For the data below, transcribe the part that opens with the line containing "Write a Blender" and closes with the line containing "R = math.radians", exactly and with no pictures.

(Stored entries)
>> Start

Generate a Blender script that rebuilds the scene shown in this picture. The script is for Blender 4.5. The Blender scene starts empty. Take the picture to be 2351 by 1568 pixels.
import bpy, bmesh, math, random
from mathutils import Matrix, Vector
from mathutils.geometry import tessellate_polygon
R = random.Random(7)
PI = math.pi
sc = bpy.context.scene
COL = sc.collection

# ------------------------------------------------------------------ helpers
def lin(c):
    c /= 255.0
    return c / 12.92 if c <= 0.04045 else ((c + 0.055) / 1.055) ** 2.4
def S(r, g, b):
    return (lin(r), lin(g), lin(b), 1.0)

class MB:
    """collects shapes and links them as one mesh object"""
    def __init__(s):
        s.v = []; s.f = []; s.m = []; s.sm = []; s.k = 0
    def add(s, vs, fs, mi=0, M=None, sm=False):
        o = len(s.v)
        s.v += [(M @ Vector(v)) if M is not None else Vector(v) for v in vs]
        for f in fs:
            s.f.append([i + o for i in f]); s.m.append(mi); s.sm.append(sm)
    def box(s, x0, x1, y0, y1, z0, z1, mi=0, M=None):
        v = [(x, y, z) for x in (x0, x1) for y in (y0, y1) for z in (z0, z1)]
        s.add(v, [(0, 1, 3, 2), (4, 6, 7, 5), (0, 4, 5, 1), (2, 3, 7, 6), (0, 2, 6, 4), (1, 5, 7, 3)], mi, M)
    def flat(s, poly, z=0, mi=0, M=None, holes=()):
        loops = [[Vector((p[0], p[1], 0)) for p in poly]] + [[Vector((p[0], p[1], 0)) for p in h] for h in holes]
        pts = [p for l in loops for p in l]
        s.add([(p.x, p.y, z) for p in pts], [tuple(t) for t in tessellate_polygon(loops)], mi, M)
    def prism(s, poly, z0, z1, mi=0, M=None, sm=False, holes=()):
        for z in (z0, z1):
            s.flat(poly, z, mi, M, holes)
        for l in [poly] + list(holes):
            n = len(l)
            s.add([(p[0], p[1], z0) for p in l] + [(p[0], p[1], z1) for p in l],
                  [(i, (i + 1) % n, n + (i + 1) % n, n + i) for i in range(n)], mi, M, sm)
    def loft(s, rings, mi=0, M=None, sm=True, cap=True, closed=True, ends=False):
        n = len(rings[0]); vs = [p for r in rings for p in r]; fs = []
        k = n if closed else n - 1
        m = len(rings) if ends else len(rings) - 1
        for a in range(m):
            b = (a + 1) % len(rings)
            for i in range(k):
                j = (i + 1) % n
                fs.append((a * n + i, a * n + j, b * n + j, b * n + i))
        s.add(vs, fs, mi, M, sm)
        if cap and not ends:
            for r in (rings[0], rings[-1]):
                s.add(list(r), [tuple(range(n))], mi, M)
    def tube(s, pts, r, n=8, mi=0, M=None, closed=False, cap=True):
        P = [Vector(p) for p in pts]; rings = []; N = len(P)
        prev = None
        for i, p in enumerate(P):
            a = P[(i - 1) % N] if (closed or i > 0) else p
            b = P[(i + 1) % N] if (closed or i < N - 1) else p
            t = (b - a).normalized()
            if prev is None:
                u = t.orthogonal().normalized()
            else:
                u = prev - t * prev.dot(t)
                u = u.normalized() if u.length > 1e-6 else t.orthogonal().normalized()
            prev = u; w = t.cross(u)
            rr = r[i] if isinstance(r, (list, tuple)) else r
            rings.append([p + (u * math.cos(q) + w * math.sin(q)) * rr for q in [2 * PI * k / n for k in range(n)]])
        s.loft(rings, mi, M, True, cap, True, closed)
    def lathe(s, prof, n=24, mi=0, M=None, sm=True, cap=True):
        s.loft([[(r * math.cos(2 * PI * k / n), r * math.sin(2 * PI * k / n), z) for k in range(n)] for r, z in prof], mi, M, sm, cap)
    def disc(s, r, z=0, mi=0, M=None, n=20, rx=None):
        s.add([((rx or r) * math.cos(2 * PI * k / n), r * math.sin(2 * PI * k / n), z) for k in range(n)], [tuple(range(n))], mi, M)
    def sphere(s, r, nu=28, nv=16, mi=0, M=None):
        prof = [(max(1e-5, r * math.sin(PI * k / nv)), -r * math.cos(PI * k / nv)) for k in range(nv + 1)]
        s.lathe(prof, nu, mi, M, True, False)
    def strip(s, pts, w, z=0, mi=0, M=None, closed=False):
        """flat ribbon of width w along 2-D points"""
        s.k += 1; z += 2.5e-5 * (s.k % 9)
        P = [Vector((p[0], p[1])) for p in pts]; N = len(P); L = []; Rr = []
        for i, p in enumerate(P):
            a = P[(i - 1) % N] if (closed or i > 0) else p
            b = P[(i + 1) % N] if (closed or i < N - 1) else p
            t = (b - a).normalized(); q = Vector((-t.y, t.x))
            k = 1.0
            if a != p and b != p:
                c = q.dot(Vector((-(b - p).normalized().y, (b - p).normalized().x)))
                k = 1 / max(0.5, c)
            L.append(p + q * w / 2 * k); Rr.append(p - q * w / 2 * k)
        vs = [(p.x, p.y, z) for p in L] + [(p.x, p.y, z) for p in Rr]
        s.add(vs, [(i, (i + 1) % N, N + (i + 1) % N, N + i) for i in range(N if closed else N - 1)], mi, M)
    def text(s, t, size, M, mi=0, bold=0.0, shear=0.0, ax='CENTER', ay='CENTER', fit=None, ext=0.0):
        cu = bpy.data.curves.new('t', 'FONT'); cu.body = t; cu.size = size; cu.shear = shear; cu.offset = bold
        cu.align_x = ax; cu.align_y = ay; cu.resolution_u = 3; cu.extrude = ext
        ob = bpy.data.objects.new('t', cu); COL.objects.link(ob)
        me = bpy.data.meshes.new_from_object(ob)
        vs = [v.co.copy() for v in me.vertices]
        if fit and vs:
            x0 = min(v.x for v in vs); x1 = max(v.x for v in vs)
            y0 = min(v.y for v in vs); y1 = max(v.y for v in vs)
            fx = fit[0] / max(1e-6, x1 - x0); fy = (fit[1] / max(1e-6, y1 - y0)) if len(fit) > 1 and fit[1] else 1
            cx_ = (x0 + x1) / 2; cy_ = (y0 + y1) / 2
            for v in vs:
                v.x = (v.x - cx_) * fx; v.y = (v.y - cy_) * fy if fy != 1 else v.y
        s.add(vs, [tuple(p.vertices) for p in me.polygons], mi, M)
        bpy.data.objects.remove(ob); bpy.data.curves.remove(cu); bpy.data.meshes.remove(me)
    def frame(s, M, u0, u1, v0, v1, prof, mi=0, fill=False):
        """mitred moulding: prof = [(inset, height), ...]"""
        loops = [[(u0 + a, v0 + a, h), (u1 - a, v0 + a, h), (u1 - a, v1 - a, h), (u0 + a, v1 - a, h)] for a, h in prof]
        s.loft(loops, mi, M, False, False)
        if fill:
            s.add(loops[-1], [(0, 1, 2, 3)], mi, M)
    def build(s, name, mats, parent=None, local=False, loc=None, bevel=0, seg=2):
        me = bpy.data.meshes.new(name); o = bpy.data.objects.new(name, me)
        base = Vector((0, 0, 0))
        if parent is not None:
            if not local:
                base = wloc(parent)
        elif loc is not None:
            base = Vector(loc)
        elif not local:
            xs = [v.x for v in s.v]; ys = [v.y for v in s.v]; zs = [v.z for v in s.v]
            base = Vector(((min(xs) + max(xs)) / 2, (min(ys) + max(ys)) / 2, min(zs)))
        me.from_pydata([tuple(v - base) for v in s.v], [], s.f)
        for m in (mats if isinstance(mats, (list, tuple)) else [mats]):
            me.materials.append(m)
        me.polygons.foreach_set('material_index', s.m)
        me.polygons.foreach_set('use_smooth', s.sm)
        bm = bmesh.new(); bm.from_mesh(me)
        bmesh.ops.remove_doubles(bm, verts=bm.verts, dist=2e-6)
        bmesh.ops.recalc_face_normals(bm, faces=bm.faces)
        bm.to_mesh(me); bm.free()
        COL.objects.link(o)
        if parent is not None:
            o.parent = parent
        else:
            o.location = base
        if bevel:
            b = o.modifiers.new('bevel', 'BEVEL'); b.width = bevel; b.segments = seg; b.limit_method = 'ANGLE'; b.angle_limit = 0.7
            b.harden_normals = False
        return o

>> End
>> Start

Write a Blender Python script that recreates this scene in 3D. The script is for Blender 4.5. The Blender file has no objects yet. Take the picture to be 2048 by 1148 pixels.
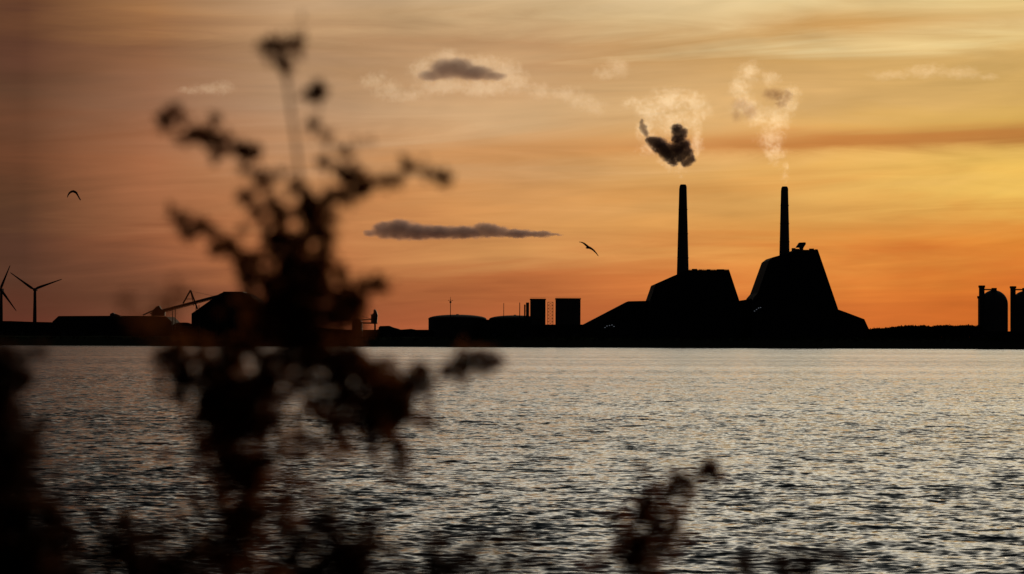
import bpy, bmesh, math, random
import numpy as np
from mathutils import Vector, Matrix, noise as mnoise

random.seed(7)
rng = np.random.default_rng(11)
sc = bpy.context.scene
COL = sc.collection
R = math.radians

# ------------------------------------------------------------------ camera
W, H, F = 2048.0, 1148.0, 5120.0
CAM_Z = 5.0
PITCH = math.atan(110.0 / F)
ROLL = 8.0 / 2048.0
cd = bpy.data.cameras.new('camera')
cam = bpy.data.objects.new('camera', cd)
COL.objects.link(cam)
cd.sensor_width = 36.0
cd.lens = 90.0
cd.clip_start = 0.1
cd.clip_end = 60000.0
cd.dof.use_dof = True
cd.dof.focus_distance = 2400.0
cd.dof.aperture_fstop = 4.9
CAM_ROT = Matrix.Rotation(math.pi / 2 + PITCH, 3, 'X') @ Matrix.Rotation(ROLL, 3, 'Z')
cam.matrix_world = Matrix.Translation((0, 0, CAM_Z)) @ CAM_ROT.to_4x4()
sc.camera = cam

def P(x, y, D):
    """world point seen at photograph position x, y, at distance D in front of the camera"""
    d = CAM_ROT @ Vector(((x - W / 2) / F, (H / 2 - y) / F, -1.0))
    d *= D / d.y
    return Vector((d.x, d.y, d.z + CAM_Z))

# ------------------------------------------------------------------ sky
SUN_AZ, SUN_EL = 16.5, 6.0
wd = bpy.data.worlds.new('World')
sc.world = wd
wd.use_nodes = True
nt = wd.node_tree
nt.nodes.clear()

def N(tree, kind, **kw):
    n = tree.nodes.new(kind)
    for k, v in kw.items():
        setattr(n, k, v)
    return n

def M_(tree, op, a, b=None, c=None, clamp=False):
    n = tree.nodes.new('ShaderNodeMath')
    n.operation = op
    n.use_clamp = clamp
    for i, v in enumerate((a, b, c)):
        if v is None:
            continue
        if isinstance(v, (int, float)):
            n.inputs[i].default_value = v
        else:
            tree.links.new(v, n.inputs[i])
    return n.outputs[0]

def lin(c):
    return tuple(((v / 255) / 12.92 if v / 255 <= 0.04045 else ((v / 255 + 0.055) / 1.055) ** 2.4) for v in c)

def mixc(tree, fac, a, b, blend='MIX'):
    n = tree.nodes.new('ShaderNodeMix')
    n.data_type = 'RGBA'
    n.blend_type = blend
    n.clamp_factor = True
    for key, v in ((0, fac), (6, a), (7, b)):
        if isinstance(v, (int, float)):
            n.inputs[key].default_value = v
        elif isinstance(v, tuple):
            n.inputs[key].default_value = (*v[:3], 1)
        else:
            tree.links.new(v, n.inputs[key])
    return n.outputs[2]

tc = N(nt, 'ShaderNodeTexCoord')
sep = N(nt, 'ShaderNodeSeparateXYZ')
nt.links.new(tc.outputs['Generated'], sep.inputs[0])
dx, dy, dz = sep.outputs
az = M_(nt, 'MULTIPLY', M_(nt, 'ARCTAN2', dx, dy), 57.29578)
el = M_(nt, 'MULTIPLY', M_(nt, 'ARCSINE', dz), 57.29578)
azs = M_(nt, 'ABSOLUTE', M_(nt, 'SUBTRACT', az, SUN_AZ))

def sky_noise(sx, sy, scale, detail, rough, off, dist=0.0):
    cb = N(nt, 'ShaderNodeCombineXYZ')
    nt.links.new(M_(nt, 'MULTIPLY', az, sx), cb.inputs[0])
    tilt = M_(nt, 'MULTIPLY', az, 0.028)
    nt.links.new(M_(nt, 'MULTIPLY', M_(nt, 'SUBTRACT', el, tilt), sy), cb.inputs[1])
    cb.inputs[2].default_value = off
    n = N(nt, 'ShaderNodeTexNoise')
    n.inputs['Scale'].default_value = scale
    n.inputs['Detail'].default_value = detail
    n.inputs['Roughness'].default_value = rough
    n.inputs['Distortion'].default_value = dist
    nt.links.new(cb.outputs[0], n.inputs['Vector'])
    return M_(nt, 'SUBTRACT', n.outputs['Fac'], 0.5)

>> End
>> Start

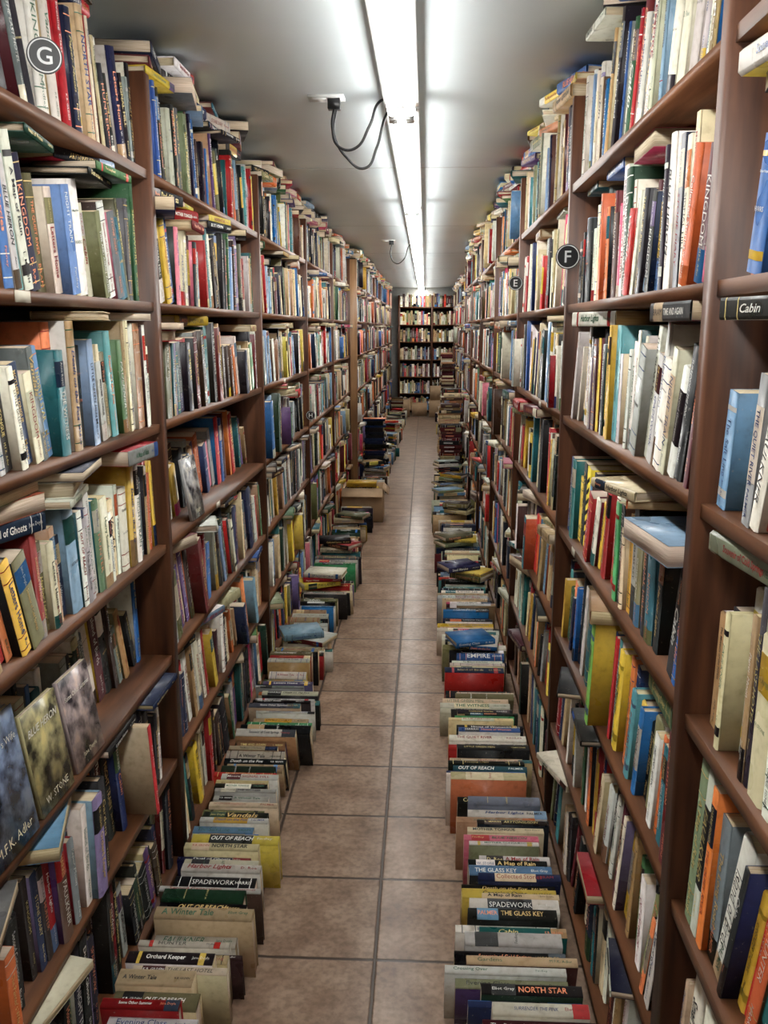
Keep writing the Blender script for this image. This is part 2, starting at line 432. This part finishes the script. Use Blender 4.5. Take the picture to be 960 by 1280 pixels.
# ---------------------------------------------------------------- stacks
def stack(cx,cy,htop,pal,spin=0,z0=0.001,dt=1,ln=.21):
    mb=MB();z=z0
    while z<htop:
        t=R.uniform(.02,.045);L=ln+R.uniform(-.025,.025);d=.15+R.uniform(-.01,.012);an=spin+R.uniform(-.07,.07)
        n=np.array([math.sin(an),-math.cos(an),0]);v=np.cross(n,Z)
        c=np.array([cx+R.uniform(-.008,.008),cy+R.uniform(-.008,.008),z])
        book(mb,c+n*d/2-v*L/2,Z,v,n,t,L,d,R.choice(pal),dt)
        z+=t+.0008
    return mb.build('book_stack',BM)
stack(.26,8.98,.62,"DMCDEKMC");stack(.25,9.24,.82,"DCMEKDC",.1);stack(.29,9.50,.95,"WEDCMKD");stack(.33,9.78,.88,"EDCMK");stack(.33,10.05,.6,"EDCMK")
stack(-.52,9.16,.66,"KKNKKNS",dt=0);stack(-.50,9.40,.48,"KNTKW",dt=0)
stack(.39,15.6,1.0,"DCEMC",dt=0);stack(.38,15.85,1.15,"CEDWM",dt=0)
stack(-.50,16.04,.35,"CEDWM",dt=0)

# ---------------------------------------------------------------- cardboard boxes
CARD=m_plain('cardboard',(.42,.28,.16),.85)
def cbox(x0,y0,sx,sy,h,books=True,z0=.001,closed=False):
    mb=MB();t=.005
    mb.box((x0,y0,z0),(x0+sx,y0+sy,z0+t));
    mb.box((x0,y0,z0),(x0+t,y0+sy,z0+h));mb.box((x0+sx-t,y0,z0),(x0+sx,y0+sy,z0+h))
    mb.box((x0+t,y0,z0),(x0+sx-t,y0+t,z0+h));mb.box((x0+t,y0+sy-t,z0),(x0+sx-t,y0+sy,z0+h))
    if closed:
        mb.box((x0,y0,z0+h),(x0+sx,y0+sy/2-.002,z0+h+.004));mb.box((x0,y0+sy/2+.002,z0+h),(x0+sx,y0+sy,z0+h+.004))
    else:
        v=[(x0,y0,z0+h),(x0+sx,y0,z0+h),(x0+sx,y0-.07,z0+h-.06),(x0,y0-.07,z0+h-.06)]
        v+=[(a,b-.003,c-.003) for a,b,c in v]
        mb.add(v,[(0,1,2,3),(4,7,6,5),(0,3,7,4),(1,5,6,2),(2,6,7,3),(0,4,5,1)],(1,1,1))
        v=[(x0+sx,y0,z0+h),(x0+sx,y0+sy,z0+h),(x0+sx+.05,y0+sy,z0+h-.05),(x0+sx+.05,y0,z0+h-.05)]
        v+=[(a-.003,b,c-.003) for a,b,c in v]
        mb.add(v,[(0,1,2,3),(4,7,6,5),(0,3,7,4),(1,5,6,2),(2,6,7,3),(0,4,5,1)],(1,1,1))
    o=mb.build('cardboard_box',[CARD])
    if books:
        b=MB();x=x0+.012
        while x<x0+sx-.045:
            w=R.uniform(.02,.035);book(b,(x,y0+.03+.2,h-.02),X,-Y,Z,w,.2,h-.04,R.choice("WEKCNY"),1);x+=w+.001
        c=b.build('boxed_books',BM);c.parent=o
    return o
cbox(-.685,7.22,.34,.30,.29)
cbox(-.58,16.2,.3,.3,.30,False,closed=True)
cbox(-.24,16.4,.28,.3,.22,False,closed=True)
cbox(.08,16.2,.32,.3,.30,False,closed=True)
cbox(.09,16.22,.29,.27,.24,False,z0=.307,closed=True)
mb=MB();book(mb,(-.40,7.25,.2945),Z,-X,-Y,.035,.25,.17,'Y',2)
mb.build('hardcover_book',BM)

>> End

Solution below →
Write a Blender Python script that recreates this scene in 3D. The script is for Blender 4.5. The Blender file has no objects yet. Take the picture to be 2048 by 1148 pixels.
import bpy, bmesh, math, random
import numpy as np
from mathutils import Vector, Matrix, noise as mnoise

random.seed(7)
rng = np.random.default_rng(11)
sc = bpy.context.scene
COL = sc.collection
R = math.radians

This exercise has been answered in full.